In late 1999-early 2000 I wrote a scene which was set in Portsmouth, Hampshire. I reflected last Tuesday that these are some of the scenes I am proud of as a writer - yes, among the overall text. And to think that five years before at the earliest I had barely started my writing life.

School stories were only supposed to be a side hustle and amusement. I am sorry, but it is true. This was a fairly recent reflection.

Some final notes on courage from We bought a zoo:

B Mee says "You need twenty seconds of courage" to his son Dylan.

I believe - every twenty seconds there is a moment or ounce of courage. And if you find that at least once you are doing pretty well.

Chloe Gillmere and Elena are looking for new wheelchairs and new controls.
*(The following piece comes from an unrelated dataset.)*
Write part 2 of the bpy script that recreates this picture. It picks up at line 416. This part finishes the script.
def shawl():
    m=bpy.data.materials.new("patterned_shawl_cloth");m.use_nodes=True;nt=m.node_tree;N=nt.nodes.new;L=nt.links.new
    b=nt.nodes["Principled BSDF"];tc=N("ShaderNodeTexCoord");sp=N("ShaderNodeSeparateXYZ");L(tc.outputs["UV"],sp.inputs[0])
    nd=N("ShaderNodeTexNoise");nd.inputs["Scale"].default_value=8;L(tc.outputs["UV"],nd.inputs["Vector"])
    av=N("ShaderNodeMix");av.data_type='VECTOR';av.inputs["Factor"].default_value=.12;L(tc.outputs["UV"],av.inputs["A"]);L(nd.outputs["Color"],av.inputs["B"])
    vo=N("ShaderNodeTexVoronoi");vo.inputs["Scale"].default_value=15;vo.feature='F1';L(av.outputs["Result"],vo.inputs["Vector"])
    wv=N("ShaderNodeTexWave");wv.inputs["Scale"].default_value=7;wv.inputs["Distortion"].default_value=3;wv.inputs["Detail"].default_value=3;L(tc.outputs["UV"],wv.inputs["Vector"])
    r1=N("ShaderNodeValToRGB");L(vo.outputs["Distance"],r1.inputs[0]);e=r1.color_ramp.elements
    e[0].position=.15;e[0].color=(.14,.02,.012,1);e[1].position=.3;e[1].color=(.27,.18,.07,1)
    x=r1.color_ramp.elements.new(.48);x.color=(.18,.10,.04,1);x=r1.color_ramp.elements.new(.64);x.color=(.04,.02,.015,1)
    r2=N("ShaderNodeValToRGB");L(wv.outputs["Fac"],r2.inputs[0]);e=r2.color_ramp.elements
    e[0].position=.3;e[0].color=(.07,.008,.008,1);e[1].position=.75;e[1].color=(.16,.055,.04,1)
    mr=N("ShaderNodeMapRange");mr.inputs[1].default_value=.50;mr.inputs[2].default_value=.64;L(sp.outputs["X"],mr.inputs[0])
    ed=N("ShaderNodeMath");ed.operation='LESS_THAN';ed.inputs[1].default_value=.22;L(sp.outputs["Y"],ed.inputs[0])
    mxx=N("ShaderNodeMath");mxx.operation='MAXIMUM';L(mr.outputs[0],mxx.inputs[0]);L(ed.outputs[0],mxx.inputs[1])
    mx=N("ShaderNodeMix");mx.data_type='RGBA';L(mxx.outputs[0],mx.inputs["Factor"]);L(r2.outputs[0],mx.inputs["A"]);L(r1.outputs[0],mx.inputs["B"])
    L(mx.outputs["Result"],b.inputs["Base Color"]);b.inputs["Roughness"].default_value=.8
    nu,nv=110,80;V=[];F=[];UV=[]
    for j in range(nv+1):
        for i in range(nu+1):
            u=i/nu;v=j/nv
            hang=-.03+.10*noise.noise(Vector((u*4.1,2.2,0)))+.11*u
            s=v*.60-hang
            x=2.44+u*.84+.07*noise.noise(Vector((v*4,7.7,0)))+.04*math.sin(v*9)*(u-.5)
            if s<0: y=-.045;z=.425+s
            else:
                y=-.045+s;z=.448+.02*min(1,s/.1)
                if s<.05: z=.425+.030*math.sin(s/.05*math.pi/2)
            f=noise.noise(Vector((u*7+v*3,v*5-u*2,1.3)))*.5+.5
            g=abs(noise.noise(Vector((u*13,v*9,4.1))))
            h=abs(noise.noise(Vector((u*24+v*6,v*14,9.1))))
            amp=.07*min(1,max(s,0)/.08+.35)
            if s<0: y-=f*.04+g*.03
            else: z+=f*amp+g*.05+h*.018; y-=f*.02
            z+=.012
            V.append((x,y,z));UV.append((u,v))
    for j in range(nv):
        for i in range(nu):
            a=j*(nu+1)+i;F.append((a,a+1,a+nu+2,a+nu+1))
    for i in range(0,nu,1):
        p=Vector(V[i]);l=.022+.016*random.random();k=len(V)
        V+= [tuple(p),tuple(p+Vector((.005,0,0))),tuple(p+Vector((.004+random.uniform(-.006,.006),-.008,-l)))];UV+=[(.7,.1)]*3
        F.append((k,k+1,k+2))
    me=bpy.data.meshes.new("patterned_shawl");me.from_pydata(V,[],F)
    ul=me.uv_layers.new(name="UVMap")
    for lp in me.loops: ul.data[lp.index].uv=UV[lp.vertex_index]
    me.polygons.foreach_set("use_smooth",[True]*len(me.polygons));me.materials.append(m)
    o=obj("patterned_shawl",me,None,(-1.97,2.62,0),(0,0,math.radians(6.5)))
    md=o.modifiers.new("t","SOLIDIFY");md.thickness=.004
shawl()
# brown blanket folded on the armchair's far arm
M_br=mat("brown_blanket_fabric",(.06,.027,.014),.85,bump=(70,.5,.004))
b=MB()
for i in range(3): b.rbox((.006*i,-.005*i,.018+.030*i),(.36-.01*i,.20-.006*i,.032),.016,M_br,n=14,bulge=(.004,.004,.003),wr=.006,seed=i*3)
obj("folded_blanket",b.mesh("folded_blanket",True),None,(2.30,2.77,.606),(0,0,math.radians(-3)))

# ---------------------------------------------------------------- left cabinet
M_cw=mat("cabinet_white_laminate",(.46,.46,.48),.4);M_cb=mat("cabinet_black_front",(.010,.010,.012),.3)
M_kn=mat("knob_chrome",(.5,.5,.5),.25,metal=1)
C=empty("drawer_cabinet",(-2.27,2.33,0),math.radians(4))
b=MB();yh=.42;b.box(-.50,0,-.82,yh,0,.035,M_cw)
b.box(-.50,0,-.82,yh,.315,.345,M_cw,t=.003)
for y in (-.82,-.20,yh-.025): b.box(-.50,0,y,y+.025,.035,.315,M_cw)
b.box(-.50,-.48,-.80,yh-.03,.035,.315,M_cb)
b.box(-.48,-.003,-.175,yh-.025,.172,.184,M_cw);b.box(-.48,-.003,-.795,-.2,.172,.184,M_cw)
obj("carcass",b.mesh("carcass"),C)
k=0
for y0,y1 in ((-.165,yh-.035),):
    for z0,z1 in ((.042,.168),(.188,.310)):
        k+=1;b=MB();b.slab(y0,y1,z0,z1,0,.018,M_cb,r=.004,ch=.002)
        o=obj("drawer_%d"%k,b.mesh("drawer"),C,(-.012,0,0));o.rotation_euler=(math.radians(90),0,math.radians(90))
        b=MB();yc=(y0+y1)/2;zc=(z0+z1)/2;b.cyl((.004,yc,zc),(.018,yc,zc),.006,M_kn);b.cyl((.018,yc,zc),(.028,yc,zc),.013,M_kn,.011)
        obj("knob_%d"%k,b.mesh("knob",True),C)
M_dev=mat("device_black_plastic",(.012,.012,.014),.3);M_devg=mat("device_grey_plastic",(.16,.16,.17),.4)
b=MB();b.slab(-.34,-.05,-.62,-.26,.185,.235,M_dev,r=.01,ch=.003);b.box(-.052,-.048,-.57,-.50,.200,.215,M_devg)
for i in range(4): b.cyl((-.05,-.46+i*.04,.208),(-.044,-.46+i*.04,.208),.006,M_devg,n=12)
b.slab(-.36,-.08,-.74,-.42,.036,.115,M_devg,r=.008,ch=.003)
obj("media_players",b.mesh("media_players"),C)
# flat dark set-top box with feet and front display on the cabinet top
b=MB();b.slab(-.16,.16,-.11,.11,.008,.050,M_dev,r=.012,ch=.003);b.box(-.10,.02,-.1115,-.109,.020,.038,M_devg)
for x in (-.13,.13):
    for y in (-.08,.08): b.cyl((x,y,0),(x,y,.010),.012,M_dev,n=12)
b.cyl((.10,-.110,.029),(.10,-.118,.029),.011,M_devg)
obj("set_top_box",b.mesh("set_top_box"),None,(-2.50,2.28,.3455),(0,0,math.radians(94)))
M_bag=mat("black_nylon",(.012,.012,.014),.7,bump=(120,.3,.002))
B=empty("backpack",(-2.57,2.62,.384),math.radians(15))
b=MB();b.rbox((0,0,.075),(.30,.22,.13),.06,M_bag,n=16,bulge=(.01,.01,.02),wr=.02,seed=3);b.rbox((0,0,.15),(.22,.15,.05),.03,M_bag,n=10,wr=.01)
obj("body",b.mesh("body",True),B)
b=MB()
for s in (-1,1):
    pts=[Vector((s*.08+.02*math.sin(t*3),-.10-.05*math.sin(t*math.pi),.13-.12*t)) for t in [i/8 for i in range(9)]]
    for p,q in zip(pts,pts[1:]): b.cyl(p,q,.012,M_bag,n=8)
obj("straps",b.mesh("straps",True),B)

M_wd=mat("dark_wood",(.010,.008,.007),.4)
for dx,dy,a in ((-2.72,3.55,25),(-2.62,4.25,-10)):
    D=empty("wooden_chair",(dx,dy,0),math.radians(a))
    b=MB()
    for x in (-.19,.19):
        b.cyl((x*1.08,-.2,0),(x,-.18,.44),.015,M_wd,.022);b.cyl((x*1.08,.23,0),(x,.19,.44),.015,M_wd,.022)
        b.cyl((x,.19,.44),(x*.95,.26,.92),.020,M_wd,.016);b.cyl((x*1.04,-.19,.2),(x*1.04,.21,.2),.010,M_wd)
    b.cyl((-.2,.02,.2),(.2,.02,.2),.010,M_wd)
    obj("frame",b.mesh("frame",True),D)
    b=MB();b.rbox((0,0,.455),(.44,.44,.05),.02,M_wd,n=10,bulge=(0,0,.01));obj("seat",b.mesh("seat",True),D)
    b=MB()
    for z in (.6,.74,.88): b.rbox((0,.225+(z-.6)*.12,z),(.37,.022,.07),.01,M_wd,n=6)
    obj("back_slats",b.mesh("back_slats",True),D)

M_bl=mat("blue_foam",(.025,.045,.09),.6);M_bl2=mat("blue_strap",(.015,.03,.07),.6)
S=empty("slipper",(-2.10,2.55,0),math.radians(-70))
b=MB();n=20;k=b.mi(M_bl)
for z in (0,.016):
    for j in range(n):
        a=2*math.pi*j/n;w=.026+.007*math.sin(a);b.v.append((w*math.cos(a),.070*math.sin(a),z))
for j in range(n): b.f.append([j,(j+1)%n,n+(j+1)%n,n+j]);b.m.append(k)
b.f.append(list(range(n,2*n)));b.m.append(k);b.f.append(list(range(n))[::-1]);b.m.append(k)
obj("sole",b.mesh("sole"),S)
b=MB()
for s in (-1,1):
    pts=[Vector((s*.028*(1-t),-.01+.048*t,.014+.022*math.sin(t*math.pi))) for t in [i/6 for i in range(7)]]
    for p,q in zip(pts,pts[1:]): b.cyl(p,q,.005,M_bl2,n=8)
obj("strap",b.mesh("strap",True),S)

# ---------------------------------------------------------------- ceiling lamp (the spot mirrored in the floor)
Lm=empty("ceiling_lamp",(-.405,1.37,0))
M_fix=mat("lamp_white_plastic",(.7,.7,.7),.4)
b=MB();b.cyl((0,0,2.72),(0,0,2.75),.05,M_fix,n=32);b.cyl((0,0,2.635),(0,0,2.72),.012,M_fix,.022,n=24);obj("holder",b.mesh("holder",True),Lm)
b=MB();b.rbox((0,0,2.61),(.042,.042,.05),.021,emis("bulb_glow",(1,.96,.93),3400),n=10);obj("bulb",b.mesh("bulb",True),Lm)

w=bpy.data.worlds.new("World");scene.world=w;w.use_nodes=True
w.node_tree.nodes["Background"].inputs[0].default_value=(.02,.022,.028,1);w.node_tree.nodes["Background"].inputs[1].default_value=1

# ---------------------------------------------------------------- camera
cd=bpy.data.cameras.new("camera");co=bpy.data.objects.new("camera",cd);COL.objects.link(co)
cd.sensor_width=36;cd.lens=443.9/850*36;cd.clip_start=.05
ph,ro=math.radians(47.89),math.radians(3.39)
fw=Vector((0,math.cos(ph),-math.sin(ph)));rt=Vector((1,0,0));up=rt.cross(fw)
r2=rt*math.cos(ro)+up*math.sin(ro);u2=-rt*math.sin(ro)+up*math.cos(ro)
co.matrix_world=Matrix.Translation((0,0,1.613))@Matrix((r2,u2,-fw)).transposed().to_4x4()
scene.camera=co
I remembered a Bangalore gentleman who wrote to me this May.

"The joy of professional exchange is a curiously unsung hymn"...

"For great practitioners of the art, whose lives are at the mercy of a vocation" ...


"Such people are wedded to the endless rigor of the search and perhaps the most ultimate union an artist can ever forge will be with someone who shares not his bed, but his dreams". [Daneman 2004].
Margot Fonteyn would be 100 years old if she were still alive.

And the Rugby World Cup is going well. Still in the second half 10-3 Australia - Georgia.

Abiy Ahmad won the Nobel Peace Prize! Yes!

So I wanted to say something about my literary godfathers - Jeffrey Archer; Ian Serralier and Miroslav Sasek. And there was this Latvian guy who wrote Little Bibie the Turtle.